2/19/2004

Running Python scripts inside Xcode

It's not terribly difficult to tell Xcode to launch a Python process and start your script, but it comes up now and again, so I thought I would spell out the steps required.

Choose File->New Project.
Choose Empty project.
Choose where to save it and what to name it, and click Finish.

Choose Project->New custom executable
Give the executable any name you want (I usually call it 'python') and *type in* the executable path to the python you want to run (/usr/bin/python or /usr/local/bin/python) and click Finish.
You can now use Debug->Run executable (Command-R) to get a Python prompt. Be warned that you can't send Control-D to this process, and clicking the stop task button rather harshly kills the process. This is the one drawback I have found to using this method.

Now, double-click on the 'python' executable you just created in the Executables list. You will be able to set the launch arguments, environment variables, working directory and more.

Press the plus button under Arguments, and type in the fully-qualified path of your main python script.

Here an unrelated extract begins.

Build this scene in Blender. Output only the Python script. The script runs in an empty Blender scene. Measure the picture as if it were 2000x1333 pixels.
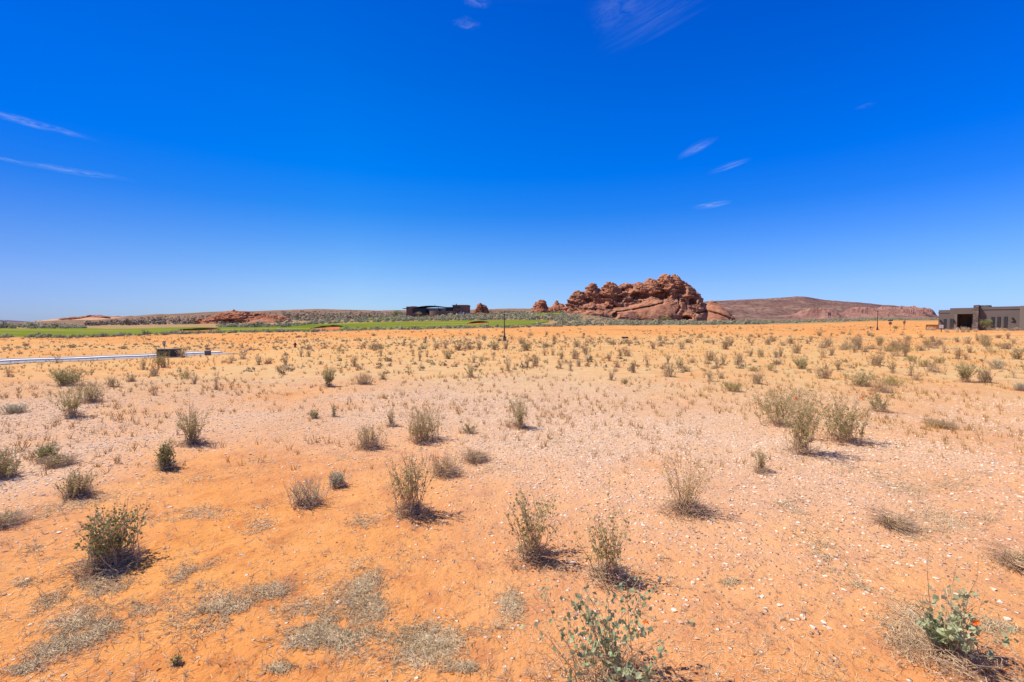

It is good if your script can run to completion, so hopefully it is just a script that does something and exits, or if it is an application which enters a mainloop and runs forever, it has some way of externally shutting it down. You can kill it with the stop button, but it's not a clean kill at all.

2 comments:

Christian Guenther said...

As I see it this is something that has to be done for each and every python script, am I right? I have quite a lot of different python projects that I work on and I'd like to be able to just choose a new python-project in the project dialog, is there a way to achieve this?

Jack Frost said...

Please explain what to do after "Press the plus button under Arguments, and type in the fully-qualified path of your main python script." I have done this, but your article ends before explaining any following steps, so still no joy. Will google another article.